(What you need to do):
What follows is a listing; give it again exactly, in its entirety.

------------------------------

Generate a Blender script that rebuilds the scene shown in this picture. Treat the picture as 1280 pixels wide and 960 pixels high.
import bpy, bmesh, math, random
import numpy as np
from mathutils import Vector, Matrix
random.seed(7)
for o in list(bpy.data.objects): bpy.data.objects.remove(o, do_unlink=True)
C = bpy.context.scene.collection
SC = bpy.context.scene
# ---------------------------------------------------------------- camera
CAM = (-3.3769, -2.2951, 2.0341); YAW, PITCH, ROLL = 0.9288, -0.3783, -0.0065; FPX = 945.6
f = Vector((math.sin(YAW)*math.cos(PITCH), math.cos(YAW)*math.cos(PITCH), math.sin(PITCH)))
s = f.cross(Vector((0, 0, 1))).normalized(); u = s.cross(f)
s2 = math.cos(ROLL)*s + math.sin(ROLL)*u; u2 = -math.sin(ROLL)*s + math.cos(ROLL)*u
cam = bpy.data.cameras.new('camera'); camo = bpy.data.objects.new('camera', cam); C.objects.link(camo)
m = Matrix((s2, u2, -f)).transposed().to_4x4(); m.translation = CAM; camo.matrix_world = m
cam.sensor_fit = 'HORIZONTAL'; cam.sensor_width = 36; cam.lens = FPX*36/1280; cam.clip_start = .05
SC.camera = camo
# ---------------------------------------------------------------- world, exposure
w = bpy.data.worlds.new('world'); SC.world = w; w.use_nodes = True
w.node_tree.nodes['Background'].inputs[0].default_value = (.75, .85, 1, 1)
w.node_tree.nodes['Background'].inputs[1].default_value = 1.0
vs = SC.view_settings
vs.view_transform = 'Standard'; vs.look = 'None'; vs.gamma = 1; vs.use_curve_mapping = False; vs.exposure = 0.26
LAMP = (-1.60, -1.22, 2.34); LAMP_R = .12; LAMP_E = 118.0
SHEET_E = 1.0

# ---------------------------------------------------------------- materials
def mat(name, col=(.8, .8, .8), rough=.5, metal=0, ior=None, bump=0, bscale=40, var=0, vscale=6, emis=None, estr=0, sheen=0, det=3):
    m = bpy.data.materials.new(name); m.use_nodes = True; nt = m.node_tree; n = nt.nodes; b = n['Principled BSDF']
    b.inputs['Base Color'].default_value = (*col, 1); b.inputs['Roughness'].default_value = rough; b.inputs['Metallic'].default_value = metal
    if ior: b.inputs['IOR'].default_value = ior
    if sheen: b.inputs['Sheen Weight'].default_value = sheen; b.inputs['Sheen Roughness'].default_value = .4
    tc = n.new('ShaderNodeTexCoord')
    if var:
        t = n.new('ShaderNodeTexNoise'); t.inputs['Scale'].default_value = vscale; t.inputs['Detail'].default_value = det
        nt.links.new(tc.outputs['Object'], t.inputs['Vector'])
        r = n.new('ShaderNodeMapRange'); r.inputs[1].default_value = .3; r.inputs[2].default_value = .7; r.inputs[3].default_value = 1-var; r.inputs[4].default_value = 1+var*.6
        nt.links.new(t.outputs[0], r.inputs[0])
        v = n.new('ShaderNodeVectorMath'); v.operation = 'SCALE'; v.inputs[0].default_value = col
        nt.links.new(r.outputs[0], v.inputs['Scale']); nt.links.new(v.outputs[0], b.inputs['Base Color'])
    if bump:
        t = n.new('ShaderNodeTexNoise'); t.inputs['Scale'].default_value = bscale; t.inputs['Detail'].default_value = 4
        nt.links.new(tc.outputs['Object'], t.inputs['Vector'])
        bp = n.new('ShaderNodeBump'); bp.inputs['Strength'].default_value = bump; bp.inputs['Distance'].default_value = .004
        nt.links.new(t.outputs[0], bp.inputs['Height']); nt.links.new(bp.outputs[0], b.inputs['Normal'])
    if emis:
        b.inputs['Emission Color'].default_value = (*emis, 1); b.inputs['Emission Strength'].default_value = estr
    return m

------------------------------

(Answer to the problem):
Generate a Blender script that rebuilds the scene shown in this picture. Treat the picture as 1280 pixels wide and 960 pixels high.
import bpy, bmesh, math, random
import numpy as np
from mathutils import Vector, Matrix
random.seed(7)
for o in list(bpy.data.objects): bpy.data.objects.remove(o, do_unlink=True)
C = bpy.context.scene.collection
SC = bpy.context.scene
# ---------------------------------------------------------------- camera
CAM = (-3.3769, -2.2951, 2.0341); YAW, PITCH, ROLL = 0.9288, -0.3783, -0.0065; FPX = 945.6
f = Vector((math.sin(YAW)*math.cos(PITCH), math.cos(YAW)*math.cos(PITCH), math.sin(PITCH)))
s = f.cross(Vector((0, 0, 1))).normalized(); u = s.cross(f)
s2 = math.cos(ROLL)*s + math.sin(ROLL)*u; u2 = -math.sin(ROLL)*s + math.cos(ROLL)*u
cam = bpy.data.cameras.new('camera'); camo = bpy.data.objects.new('camera', cam); C.objects.link(camo)
m = Matrix((s2, u2, -f)).transposed().to_4x4(); m.translation = CAM; camo.matrix_world = m
cam.sensor_fit = 'HORIZONTAL'; cam.sensor_width = 36; cam.lens = FPX*36/1280; cam.clip_start = .05
SC.camera = camo
# ---------------------------------------------------------------- world, exposure
w = bpy.data.worlds.new('world'); SC.world = w; w.use_nodes = True
w.node_tree.nodes['Background'].inputs[0].default_value = (.75, .85, 1, 1)
w.node_tree.nodes['Background'].inputs[1].default_value = 1.0
vs = SC.view_settings
vs.view_transform = 'Standard'; vs.look = 'None'; vs.gamma = 1; vs.use_curve_mapping = False; vs.exposure = 0.26
LAMP = (-1.60, -1.22, 2.34); LAMP_R = .12; LAMP_E = 118.0
SHEET_E = 1.0

# ---------------------------------------------------------------- materials
def mat(name, col=(.8, .8, .8), rough=.5, metal=0, ior=None, bump=0, bscale=40, var=0, vscale=6, emis=None, estr=0, sheen=0, det=3):
    m = bpy.data.materials.new(name); m.use_nodes = True; nt = m.node_tree; n = nt.nodes; b = n['Principled BSDF']
    b.inputs['Base Color'].default_value = (*col, 1); b.inputs['Roughness'].default_value = rough; b.inputs['Metallic'].default_value = metal
    if ior: b.inputs['IOR'].default_value = ior
    if sheen: b.inputs['Sheen Weight'].default_value = sheen; b.inputs['Sheen Roughness'].default_value = .4
    tc = n.new('ShaderNodeTexCoord')
    if var:
        t = n.new('ShaderNodeTexNoise'); t.inputs['Scale'].default_value = vscale; t.inputs['Detail'].default_value = det
        nt.links.new(tc.outputs['Object'], t.inputs['Vector'])
        r = n.new('ShaderNodeMapRange'); r.inputs[1].default_value = .3; r.inputs[2].default_value = .7; r.inputs[3].default_value = 1-var; r.inputs[4].default_value = 1+var*.6
        nt.links.new(t.outputs[0], r.inputs[0])
        v = n.new('ShaderNodeVectorMath'); v.operation = 'SCALE'; v.inputs[0].default_value = col
        nt.links.new(r.outputs[0], v.inputs['Scale']); nt.links.new(v.outputs[0], b.inputs['Base Color'])
    if bump:
        t = n.new('ShaderNodeTexNoise'); t.inputs['Scale'].default_value = bscale; t.inputs['Detail'].default_value = 4
        nt.links.new(tc.outputs['Object'], t.inputs['Vector'])
        bp = n.new('ShaderNodeBump'); bp.inputs['Strength'].default_value = bump; bp.inputs['Distance'].default_value = .004
        nt.links.new(t.outputs[0], bp.inputs['Height']); nt.links.new(bp.outputs[0], b.inputs['Normal'])
    if emis:
        b.inputs['Emission Color'].default_value = (*emis, 1); b.inputs['Emission Strength'].default_value = estr
    return m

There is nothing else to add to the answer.